Tradition and Traditionalists

So often when working with organizations, tribes, segments of society, they have traditions.  It takes time and a certain amount of finesse to begin working with any group or organization.  We have to be inculcated in their traditions.  Traditions are for lack of a better word, repetitive behaviors which give a sense of cohesion to the group.  They are passed along from generation to generation in large groups, religions, and tribes.  The generations will justify the reasons for a tradition often without knowing exactly where they come from or why these traditions occur within the tribe or group.  Traditions are tied to fuzzy memory lost in the programming of in our childhood.  A memory that runs deep within our being and speaks to our ultimate need, humans want to belong and feel safe.  So many traditions are there for the sake of this root value or drive.

But traditions can be the death call for fluidity and true survival.  Certain repetitive behaviors in every generation need to be carefully evaluated and changed or dropped all together.  Traditions are hidden contracts, binding alliances that can keep us from seeing what is really going on.  And many of them are unspoken, assumed and filled with hidden self-criticisms.  A warrior of freedom rejects any contract to which they were not actively part of creating.  It binds our energy and limits our discipline which kills our liberty.

We drive on a certain side of the road because of tradition.  There is certain logic to this: safety.  If a road is narrow, we look ahead and take the side that is traditional when we pass another person.  The right hand is traditionally the hand with the weapon.  When we pass each other, the right is far from the other person’s right.  We shake hands with the right hand because it traditionally represented that there is no gun in our hand, its open to receive.  All of this adds up to why we drive on the right side of the road.  Without these traditions we would in many ways be lost. But the roots, which are actually cultural, have been elevated to law and applied to other unconscious situations.  We sense the inherent logic of tradition, now law.  It just makes sense.  But travel to another culture and there are many things we will never understand because of unspoken traditions.

When one is standing before a fire in a traditional plains native ceremony, one should walk around the fire clockwise, or as they say, sun-wise.  Why?  This tradition is rooted in observations.  The sun goes from left to right when facing the south where the sun is in the northern hemisphere.  So natives at some point felt that this walking movement was a way to honor the sun.  But in reality the original reason for walking sun-wise around the fire is lost far in the past.  We keep doing it; we do so with all sorts of mythological reasons, which are often just superstition.  This is not to say that it is wrong to walk in this way, or for the tribe to share a similar action to honor the sun.  It’s all good.

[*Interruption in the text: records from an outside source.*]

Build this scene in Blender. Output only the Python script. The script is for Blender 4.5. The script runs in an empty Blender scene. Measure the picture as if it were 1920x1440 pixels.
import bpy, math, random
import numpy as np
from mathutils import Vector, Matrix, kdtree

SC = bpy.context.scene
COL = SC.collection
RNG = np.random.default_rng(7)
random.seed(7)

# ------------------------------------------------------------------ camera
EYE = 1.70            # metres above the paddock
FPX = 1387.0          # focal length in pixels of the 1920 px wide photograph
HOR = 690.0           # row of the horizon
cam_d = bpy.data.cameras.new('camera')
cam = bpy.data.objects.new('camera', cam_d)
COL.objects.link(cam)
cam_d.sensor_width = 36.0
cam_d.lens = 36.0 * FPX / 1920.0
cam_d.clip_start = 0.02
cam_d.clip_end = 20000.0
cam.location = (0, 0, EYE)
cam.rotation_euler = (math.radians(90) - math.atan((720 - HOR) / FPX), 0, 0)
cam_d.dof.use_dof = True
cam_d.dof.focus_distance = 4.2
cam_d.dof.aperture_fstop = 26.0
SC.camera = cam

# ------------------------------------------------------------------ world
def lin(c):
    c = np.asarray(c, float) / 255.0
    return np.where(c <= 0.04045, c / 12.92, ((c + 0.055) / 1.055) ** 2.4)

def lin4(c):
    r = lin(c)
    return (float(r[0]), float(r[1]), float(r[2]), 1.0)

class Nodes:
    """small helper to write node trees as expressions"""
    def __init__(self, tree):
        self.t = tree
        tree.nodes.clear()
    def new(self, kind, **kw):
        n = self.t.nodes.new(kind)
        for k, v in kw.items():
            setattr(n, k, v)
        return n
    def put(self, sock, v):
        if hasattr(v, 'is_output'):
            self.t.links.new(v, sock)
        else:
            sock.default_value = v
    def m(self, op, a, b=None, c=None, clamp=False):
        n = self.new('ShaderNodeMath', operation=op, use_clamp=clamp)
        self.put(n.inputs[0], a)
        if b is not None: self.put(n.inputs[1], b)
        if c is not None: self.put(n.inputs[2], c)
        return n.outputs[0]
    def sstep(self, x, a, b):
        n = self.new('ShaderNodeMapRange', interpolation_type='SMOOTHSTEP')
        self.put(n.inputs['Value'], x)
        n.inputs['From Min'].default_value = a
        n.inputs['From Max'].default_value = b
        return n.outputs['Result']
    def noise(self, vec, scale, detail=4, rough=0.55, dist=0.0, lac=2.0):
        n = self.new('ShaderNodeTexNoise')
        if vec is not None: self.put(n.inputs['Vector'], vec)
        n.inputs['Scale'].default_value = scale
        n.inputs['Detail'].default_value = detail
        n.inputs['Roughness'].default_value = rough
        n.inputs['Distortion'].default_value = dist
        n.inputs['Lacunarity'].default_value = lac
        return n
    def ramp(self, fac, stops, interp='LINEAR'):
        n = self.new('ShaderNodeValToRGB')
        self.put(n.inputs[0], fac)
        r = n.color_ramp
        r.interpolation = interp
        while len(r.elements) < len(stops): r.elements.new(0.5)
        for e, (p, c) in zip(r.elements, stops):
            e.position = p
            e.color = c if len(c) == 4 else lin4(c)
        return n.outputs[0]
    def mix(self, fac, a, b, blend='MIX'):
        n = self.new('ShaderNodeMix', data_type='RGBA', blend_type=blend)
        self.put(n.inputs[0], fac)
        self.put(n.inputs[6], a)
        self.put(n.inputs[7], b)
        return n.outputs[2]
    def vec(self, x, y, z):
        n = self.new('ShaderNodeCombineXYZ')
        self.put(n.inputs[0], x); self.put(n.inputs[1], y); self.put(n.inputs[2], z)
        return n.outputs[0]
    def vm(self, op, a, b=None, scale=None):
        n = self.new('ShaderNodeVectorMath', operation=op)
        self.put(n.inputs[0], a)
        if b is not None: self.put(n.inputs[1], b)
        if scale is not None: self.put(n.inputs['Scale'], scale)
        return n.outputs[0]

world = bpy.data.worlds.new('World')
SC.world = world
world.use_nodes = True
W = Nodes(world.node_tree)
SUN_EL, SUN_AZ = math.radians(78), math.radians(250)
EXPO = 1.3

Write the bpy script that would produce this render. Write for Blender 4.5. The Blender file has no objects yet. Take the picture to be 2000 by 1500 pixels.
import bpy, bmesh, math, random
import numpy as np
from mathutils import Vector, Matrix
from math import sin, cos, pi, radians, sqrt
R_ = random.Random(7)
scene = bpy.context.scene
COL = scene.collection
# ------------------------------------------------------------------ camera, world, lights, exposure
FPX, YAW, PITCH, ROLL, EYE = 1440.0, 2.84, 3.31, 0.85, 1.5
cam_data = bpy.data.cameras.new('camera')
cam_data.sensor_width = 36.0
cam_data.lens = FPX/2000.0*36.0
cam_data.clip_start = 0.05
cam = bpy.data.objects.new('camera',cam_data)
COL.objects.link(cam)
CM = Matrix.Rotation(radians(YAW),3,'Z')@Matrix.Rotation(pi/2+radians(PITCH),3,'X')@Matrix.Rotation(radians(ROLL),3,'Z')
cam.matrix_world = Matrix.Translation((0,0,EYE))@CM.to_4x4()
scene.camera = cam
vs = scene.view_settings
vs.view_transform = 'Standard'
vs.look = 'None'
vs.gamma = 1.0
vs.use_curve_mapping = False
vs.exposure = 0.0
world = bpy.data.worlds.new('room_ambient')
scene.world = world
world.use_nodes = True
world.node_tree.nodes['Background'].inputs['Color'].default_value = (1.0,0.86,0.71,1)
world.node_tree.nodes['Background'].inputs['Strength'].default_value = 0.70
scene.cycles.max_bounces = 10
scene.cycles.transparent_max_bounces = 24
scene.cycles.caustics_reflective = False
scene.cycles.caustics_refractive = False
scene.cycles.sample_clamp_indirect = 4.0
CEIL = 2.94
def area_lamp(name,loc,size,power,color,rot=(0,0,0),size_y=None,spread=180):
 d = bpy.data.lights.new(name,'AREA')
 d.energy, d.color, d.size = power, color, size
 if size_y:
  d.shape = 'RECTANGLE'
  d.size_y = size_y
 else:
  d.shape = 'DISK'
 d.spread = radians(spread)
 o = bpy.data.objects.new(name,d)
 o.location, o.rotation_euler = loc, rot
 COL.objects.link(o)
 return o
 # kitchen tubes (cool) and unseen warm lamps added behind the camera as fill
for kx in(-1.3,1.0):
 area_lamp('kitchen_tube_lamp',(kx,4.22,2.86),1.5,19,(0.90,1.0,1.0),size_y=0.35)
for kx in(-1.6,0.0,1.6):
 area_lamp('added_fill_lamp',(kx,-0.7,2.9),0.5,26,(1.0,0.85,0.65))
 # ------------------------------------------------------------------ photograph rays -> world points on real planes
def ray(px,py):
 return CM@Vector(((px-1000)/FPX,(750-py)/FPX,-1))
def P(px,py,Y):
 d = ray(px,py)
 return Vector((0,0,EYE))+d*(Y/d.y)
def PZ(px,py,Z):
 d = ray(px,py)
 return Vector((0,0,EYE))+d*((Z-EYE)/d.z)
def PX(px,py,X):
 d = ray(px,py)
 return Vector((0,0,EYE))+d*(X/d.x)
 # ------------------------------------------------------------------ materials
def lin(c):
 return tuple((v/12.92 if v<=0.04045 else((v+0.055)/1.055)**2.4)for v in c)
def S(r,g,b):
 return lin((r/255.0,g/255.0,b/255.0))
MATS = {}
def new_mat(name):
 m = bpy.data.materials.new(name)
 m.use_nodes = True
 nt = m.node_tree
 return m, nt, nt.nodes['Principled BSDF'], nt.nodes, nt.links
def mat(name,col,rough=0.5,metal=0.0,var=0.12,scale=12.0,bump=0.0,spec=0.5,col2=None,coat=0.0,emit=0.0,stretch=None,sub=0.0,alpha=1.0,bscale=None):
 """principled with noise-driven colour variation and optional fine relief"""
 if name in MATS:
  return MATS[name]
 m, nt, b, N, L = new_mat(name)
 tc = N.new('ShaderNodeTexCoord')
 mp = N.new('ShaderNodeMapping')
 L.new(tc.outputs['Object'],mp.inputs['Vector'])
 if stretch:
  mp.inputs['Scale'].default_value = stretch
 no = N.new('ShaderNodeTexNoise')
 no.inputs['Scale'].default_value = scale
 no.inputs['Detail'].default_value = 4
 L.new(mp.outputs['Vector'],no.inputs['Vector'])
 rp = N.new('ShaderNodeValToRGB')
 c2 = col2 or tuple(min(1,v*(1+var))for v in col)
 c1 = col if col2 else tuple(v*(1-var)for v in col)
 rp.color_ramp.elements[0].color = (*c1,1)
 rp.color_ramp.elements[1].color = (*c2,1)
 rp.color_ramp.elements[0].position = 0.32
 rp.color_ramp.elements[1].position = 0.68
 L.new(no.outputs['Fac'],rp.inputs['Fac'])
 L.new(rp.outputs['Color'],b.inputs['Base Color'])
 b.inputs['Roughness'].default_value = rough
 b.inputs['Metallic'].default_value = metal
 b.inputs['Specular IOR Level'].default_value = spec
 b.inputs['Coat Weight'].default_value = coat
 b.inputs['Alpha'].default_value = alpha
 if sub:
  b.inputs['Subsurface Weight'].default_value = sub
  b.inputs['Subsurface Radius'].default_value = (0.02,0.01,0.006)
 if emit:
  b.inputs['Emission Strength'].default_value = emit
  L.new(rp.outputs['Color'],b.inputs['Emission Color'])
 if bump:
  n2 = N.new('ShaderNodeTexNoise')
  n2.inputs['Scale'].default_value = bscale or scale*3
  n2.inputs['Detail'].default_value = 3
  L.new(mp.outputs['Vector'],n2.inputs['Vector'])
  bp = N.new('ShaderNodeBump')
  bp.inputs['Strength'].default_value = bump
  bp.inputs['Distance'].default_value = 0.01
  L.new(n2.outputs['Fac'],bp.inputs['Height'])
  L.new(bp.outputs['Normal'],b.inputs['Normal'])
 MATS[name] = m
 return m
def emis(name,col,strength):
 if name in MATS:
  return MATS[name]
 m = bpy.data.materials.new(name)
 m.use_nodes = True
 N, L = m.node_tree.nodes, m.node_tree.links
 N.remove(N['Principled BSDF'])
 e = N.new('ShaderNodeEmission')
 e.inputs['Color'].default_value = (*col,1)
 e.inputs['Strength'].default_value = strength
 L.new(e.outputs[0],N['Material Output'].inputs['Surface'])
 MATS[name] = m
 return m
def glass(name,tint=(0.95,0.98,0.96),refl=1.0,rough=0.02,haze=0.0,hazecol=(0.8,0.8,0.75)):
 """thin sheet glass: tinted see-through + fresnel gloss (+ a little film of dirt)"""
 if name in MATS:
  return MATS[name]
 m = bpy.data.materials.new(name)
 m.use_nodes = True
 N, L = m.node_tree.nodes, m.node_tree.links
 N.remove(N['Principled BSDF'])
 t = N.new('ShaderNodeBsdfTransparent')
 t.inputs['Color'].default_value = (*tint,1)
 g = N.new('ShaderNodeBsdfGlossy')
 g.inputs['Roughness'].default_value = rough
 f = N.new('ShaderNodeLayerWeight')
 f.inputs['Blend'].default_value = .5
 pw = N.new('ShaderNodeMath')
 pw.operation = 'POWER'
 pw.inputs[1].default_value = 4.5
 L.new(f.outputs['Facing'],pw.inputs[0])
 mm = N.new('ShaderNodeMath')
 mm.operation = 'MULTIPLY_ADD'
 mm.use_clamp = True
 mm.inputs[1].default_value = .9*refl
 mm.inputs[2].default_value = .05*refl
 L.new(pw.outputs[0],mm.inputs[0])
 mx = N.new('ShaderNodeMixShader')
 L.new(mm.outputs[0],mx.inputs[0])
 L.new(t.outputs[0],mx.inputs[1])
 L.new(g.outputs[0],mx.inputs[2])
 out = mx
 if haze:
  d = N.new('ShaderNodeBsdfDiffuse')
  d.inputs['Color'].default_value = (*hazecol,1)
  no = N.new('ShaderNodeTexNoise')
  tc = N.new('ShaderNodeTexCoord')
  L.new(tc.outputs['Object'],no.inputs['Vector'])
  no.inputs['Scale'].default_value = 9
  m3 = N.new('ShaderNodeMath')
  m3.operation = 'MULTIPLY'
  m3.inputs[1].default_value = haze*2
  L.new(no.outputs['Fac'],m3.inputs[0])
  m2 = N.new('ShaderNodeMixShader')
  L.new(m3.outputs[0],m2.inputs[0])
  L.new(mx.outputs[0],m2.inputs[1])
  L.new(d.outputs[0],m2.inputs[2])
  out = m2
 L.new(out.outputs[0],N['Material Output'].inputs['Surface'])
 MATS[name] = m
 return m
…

Where we cross into territory that we question as warriors of freedom is when the tradition is a block to walking in freedom.  Traditionalists often beat up anyone for not doing it the right way for no other reason than that is the way they were taught.  They are fixated on the position of their traditional assemblage points.  Our fluidity is compromised when the traditionalist runs over others with the tradition, or worse judges those who do not know.

Intent is the power behind all things.  Intent has no direction or focal point until it is activated.  There is nothing wrong with right or left.  Yet at one time right, dexterous, was always associated with good while left, sinister, was associated with evil.  These traditions are sacred and held so stiffly that we may never change the words or the results.  But our goal as warriors of freedom is to discipline our lives so that we are not attached to left, right or the meanings therein.  We watch and observe.

Warriors drive on the right side of the road, at least here in America, for the simple fact that it is easy to go with the flow.  Why question it?  It would cause too much distress and warrior choses his battlefields wisely.  But many traditions are silly and filled with fallacies that are keeping us trapped.  Think about it.  Make a list.  Recapitulate!  Then walk around the fire sun-wise because it goes with the group flow.  But leave judgment far from the beauty of the ceremony.  The thing that is killing the fluid traditions is the traditionalists.  The thing killing humanity is the fixation of our assemblage points.